With a good and yet basic selection of extras, some things are missing. Of course the version people have seen the most, the “Mystery Science Theater 3000” episode is not here, but is available on separate DVD editions. The Shout! Factory “MST3K - Manos: The Hands of Fate: Special Edition” also had a featurette entitled “Hotel Torgo: The Making of Manos: The Hands of Fate”, a 27 minute documentary featuring “Manos” historian Richard Brandt and camera operator/make-out guy Bernie Rosenblum, also produced by Ballyhoo Productions, but not available on this Blu-ray edition. I would have also liked to see a featurette or a documentary on the finding of the workprint version, about the Kickstarter campaign, and the restored version’s theatrical screenings.

Overall

Synapse’s Blu-ray Special Edition of “Manos: The Hands of Fate” is one of the most anticipated releases of the year, with a beautifully restored version of one of the absolute worst movies to ever get a theatrical release.
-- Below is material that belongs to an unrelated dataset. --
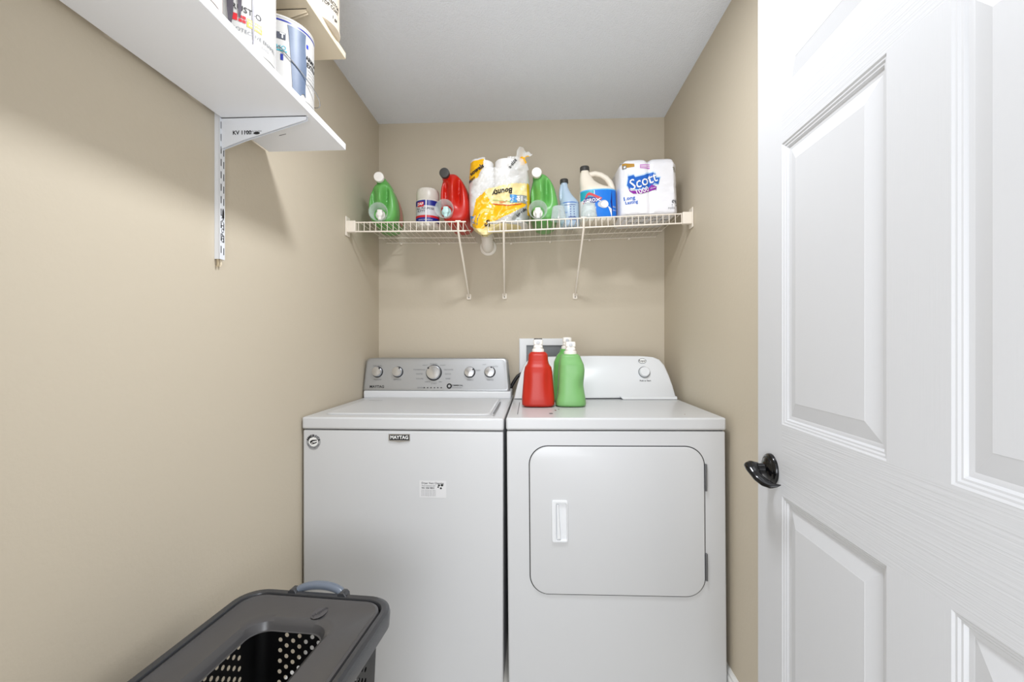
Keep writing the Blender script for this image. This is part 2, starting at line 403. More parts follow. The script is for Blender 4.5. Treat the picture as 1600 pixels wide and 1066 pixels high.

The nearly 50 year old film can be considered the anti-Citizen Kane of feature films, or reversely, the Citizen Kane of bad films. But as bad as it is, it still resonates with continuing interest, with a "Manos: The Hands of Fate" video game, a prequel film "Manos: The Rise of Torgo" (2015), and a sequel film, "Manos Returns" (2016).

Regardless of the quality of the actual film, the disc is one of the best releases of the year. For ones who argue by saying “Why would you want a Blu-ray of such a horrible film?”, you can just easily quote the make-out girl who said the most memorable line and facial reaction and say “Why don’t you guys leave us alone?!”